**EXERCISE TASK**
Exactly retype the lines of the material from its first line to the line with "wc = Vector((1.06, -1.0, 1.98))", including both.

**STORED DATA**
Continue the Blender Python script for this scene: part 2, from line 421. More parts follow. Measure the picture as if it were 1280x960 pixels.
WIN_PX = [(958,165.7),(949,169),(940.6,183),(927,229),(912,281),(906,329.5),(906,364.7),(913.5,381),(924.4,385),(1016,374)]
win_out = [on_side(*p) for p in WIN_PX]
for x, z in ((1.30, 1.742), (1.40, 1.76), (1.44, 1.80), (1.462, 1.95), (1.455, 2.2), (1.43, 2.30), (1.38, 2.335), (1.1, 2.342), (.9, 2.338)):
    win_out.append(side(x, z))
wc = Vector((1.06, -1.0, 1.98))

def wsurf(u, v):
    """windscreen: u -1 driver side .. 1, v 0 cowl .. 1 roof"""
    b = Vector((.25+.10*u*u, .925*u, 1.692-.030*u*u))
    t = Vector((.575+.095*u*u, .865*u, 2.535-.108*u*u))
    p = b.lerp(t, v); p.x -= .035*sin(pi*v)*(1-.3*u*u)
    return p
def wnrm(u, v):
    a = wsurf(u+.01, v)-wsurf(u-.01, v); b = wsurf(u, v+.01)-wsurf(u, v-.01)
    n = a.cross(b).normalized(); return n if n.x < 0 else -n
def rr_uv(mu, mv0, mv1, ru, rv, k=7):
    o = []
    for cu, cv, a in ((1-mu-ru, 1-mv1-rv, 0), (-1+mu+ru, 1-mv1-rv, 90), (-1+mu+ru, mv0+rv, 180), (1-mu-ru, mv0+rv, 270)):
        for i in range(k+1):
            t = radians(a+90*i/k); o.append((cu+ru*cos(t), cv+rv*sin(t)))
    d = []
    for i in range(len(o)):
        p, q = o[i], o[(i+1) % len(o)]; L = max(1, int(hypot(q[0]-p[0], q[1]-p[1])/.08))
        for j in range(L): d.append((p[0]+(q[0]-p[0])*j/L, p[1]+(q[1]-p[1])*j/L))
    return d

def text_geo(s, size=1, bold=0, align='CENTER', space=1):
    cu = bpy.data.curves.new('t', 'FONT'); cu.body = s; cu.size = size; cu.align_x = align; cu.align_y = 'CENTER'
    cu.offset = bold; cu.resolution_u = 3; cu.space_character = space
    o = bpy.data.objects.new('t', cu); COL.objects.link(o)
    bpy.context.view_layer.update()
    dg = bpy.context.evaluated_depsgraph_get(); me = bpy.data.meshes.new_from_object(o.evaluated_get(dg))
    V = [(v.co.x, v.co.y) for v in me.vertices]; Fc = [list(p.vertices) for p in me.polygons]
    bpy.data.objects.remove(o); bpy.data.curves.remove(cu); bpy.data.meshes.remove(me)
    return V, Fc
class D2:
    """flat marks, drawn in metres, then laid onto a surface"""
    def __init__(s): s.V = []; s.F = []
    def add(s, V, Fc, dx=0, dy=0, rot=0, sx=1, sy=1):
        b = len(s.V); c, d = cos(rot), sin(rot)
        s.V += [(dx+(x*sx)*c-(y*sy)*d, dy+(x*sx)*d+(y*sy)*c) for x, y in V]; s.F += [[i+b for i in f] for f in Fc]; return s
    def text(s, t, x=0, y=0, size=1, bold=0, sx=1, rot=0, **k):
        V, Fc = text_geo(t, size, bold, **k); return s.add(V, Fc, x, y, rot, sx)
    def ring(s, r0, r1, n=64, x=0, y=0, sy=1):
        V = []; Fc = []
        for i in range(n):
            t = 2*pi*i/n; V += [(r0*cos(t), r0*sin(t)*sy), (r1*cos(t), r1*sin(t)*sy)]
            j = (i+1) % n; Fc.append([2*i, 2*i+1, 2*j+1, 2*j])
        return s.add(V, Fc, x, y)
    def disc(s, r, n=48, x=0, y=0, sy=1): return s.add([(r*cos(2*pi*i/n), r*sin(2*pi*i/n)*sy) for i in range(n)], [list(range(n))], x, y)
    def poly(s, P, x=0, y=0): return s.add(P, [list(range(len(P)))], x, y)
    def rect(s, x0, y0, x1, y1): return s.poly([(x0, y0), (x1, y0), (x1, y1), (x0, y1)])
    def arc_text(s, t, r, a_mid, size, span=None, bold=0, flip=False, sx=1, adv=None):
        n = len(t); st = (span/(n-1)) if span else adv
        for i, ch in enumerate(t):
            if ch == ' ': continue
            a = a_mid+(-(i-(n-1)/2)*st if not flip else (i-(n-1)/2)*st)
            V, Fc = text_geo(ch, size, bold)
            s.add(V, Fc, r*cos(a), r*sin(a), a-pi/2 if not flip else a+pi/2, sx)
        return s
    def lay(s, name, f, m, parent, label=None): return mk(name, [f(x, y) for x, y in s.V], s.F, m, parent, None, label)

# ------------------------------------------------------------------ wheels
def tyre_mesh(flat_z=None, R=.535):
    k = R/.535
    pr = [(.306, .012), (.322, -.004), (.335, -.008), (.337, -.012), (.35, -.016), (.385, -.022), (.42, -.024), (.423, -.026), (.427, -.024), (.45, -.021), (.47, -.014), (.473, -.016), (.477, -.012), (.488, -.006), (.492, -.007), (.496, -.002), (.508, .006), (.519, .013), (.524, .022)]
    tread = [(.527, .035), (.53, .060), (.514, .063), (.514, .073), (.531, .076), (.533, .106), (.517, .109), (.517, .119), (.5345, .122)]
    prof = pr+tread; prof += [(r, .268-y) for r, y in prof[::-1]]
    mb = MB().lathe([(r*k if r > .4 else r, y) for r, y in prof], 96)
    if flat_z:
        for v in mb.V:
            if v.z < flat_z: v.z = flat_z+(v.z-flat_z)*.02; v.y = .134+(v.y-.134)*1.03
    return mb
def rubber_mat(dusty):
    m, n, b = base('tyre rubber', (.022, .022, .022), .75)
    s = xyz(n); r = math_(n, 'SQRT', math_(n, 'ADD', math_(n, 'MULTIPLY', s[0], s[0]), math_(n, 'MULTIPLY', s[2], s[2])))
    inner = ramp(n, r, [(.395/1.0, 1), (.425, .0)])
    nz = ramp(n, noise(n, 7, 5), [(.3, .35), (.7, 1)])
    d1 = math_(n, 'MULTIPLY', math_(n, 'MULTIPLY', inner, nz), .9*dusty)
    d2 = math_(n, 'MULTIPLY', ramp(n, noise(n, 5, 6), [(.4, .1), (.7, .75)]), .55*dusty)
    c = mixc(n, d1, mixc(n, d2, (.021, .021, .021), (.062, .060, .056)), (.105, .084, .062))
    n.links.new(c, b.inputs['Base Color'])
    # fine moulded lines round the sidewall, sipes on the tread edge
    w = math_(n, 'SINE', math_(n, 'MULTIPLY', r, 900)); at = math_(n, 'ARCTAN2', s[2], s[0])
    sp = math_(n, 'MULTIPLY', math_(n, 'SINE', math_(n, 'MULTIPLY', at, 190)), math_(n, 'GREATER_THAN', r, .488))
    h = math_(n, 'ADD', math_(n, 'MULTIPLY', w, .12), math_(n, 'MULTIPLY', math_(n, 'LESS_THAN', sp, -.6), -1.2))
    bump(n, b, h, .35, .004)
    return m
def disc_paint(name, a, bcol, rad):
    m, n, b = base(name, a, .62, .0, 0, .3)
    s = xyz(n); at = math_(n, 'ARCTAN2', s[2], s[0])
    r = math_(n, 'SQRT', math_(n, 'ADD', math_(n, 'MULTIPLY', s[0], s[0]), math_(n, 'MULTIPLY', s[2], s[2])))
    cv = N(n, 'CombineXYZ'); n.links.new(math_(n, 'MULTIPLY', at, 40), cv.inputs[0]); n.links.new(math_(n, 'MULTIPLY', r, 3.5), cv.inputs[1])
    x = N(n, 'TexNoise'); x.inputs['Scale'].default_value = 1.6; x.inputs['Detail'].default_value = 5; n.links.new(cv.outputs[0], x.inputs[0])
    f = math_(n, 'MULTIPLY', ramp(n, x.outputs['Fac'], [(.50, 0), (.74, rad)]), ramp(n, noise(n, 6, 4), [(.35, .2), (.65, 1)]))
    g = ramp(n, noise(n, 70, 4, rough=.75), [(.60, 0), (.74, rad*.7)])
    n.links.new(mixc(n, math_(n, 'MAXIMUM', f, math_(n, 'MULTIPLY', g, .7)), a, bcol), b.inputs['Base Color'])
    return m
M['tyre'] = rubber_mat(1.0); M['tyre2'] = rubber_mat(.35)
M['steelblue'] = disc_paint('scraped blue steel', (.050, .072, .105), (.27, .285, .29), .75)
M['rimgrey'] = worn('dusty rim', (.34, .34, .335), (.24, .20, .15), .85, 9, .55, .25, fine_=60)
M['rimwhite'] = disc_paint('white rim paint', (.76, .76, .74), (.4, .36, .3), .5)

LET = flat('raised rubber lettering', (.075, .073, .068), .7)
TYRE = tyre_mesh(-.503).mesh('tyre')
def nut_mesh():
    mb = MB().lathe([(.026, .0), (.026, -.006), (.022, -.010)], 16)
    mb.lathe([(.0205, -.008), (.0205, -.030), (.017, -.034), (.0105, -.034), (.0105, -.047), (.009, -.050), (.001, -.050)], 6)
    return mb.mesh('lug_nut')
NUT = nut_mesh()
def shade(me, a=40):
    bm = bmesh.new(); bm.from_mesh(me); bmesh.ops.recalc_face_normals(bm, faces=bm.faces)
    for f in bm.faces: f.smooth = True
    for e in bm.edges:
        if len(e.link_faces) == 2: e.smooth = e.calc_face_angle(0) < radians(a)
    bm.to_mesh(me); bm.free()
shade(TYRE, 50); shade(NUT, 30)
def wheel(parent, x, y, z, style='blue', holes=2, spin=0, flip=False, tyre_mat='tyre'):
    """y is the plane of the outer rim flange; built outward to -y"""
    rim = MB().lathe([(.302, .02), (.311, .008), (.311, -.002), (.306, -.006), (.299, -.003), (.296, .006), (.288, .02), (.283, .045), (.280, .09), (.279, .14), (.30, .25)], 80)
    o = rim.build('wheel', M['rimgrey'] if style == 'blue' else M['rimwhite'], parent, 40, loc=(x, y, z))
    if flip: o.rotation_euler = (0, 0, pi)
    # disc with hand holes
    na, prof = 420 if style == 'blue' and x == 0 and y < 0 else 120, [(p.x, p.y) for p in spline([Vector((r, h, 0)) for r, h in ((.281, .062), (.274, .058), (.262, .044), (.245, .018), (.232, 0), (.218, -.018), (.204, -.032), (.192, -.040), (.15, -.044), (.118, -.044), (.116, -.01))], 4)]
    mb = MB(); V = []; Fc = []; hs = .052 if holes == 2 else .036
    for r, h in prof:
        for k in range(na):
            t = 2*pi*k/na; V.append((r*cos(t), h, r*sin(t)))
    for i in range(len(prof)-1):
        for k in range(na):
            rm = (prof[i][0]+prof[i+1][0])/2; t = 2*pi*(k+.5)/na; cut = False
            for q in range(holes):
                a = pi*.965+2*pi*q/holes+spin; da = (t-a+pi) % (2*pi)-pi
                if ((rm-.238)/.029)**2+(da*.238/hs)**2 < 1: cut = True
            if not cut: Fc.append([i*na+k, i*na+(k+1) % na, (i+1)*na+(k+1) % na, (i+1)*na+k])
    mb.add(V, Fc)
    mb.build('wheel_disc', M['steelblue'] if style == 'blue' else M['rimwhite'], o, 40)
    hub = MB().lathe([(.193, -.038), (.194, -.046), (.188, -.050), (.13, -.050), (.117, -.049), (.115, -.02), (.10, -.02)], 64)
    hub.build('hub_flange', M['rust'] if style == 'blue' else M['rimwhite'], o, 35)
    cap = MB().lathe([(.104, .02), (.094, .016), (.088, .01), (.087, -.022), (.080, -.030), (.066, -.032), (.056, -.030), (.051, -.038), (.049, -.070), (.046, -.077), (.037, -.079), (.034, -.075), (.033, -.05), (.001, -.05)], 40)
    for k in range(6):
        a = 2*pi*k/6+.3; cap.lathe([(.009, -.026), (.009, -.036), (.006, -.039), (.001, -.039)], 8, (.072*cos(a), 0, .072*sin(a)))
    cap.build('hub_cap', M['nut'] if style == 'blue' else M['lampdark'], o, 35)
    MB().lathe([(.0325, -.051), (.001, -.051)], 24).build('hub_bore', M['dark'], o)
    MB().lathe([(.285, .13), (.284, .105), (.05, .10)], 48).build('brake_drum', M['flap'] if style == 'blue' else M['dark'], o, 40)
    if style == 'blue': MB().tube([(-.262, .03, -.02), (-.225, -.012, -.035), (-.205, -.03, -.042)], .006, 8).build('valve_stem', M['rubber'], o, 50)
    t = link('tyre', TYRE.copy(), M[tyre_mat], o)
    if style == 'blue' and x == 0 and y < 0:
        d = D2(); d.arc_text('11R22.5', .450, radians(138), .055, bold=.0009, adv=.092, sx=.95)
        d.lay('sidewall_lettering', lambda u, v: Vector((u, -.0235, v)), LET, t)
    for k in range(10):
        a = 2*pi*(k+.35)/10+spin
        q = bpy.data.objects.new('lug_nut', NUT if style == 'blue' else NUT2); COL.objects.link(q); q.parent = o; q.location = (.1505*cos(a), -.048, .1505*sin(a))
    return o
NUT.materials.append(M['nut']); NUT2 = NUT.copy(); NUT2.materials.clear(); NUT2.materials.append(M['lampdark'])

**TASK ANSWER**
Continue the Blender Python script for this scene: part 2, from line 421. More parts follow. Measure the picture as if it were 1280x960 pixels.
WIN_PX = [(958,165.7),(949,169),(940.6,183),(927,229),(912,281),(906,329.5),(906,364.7),(913.5,381),(924.4,385),(1016,374)]
win_out = [on_side(*p) for p in WIN_PX]
for x, z in ((1.30, 1.742), (1.40, 1.76), (1.44, 1.80), (1.462, 1.95), (1.455, 2.2), (1.43, 2.30), (1.38, 2.335), (1.1, 2.342), (.9, 2.338)):
    win_out.append(side(x, z))
wc = Vector((1.06, -1.0, 1.98))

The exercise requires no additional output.